**STORED DATA:**
§

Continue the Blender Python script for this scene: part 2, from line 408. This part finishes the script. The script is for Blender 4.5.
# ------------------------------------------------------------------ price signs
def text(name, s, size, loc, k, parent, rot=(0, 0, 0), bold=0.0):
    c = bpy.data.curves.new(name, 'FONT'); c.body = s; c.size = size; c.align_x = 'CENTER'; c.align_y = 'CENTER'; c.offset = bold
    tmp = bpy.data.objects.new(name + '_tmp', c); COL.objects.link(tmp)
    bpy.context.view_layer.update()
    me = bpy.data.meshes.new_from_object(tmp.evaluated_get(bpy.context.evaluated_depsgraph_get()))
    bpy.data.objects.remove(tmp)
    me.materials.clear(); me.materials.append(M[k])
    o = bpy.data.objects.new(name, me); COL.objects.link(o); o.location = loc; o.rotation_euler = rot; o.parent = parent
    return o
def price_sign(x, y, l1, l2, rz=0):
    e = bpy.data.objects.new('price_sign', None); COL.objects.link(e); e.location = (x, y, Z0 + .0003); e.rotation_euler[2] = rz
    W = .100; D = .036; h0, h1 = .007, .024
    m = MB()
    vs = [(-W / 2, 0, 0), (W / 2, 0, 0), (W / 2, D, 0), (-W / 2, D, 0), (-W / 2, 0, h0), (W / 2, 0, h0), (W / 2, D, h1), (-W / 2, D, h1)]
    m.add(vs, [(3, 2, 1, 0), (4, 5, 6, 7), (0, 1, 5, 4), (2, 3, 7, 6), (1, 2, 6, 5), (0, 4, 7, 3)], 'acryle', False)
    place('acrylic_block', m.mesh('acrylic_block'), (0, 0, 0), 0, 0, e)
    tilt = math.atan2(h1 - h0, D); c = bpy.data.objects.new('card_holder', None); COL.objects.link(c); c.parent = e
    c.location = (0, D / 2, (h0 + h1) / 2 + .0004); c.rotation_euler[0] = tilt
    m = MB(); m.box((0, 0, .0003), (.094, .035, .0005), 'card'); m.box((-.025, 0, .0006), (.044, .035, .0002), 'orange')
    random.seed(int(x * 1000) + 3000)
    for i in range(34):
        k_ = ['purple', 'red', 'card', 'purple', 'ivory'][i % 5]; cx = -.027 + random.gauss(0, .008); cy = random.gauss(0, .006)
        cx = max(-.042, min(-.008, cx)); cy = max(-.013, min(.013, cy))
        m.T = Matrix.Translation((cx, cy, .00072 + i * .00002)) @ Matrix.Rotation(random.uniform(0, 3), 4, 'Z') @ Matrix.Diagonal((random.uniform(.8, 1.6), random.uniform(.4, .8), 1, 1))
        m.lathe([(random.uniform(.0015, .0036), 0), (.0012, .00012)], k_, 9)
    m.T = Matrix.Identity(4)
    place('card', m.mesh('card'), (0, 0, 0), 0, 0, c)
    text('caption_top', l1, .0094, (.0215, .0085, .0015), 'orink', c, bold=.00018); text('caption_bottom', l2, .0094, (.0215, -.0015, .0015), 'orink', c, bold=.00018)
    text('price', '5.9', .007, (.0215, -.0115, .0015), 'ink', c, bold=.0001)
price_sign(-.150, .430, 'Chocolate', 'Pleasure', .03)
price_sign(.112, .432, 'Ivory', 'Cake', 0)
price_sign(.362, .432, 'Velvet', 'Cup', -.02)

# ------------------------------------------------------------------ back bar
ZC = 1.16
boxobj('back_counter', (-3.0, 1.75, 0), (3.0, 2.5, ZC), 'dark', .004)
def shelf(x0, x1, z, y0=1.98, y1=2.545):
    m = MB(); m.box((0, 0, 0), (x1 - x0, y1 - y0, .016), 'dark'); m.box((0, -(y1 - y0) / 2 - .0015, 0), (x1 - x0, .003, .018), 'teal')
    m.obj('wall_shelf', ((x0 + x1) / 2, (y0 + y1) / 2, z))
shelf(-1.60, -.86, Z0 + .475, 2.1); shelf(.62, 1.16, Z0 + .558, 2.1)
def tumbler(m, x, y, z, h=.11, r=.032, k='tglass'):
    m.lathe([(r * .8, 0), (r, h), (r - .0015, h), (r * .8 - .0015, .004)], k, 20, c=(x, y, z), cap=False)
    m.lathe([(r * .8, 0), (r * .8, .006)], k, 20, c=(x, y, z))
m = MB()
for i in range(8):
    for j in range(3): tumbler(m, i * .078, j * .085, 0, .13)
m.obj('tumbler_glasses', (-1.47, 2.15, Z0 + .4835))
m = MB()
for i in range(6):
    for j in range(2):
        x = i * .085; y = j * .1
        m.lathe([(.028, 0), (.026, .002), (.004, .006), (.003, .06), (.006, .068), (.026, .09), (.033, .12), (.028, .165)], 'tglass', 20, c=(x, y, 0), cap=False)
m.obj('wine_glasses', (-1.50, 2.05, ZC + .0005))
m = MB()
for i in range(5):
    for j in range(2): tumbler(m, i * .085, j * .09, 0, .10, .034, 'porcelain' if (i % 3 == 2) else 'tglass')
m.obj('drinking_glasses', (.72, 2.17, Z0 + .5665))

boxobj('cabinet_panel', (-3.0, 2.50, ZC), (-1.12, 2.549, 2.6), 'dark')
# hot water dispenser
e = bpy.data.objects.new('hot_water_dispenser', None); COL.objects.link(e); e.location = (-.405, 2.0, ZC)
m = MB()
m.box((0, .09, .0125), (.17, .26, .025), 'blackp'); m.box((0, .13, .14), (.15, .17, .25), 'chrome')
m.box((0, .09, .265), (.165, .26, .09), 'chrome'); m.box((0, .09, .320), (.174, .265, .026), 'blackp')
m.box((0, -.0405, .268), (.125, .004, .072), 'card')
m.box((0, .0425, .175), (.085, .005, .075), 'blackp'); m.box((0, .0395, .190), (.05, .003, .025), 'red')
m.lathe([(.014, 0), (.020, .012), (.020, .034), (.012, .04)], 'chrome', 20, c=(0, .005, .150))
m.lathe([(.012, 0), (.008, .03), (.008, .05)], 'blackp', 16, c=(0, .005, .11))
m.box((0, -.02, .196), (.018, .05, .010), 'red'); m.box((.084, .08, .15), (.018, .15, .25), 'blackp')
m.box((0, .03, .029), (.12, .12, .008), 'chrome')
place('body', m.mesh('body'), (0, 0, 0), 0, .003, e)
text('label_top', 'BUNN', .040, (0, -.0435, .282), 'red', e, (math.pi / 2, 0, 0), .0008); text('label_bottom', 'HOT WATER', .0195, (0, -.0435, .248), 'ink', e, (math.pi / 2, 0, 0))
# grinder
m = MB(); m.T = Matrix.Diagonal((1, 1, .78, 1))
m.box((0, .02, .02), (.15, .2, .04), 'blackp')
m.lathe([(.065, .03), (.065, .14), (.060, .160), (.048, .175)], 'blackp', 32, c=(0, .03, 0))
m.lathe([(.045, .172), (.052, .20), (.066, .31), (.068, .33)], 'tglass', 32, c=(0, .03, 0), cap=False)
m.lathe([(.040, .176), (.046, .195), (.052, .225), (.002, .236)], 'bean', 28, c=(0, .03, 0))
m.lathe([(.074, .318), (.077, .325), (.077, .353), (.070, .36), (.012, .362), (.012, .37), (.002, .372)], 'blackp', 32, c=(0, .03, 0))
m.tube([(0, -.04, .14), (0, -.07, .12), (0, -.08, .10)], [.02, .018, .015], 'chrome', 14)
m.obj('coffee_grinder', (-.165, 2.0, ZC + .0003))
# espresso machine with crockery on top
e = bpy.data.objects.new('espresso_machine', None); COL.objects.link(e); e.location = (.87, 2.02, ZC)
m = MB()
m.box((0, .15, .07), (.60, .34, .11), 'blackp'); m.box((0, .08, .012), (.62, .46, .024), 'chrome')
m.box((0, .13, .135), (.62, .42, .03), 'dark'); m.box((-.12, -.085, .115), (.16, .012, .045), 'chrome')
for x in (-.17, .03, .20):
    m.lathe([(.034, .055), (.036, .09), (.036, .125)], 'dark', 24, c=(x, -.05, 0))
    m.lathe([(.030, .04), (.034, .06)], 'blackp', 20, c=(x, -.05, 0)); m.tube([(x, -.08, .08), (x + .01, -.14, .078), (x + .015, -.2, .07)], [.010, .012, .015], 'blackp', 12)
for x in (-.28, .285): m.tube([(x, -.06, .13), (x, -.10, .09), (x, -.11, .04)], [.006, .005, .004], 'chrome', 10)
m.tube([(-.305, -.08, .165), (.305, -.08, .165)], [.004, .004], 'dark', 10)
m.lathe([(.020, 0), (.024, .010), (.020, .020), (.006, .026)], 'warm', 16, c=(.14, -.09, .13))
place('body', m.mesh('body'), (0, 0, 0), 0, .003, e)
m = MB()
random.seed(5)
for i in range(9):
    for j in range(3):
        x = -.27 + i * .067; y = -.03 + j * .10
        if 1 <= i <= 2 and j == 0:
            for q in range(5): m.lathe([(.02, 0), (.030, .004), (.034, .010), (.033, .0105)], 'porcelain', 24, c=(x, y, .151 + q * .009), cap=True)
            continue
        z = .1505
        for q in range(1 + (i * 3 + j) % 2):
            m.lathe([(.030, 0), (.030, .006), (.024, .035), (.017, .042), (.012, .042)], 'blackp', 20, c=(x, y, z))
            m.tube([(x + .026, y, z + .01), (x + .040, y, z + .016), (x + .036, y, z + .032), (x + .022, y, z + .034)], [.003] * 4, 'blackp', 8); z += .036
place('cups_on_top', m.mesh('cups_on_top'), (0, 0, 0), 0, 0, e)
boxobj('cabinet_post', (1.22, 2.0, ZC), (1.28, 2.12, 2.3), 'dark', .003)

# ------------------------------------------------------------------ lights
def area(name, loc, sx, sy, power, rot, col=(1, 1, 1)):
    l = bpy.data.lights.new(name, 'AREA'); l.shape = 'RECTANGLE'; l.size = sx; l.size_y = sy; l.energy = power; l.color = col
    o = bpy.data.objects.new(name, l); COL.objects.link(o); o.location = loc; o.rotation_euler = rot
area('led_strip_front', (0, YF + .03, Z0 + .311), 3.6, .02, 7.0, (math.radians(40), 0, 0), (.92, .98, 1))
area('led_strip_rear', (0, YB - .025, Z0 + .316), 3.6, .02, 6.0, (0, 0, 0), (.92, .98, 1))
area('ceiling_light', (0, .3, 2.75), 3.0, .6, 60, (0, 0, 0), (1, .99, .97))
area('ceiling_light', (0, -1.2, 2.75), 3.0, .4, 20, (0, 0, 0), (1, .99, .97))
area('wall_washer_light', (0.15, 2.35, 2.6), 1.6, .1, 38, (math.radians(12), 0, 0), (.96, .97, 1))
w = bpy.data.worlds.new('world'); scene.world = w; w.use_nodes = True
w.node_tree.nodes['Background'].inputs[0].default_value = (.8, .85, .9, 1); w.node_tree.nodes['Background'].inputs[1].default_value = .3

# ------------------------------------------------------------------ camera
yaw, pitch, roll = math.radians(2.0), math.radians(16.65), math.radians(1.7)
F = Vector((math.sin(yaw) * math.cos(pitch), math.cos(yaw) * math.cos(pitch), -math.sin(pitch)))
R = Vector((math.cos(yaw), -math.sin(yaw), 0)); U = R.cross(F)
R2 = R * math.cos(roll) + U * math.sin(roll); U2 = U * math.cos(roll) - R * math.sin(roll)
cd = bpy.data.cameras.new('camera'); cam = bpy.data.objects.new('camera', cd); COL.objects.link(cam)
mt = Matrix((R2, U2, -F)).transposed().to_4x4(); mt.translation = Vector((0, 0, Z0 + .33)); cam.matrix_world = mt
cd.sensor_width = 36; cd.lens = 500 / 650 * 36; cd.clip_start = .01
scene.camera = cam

§

**THE PROBLEM:** Pick out every line of the listing containing the word "scene", and show those lines.

**COMPLETED TASK:**
Continue the Blender Python script for this scene: part 2, from line 408. This part finishes the script. The script is for Blender 4.5.
w = bpy.data.worlds.new('world'); scene.world = w; w.use_nodes = True
scene.camera = cam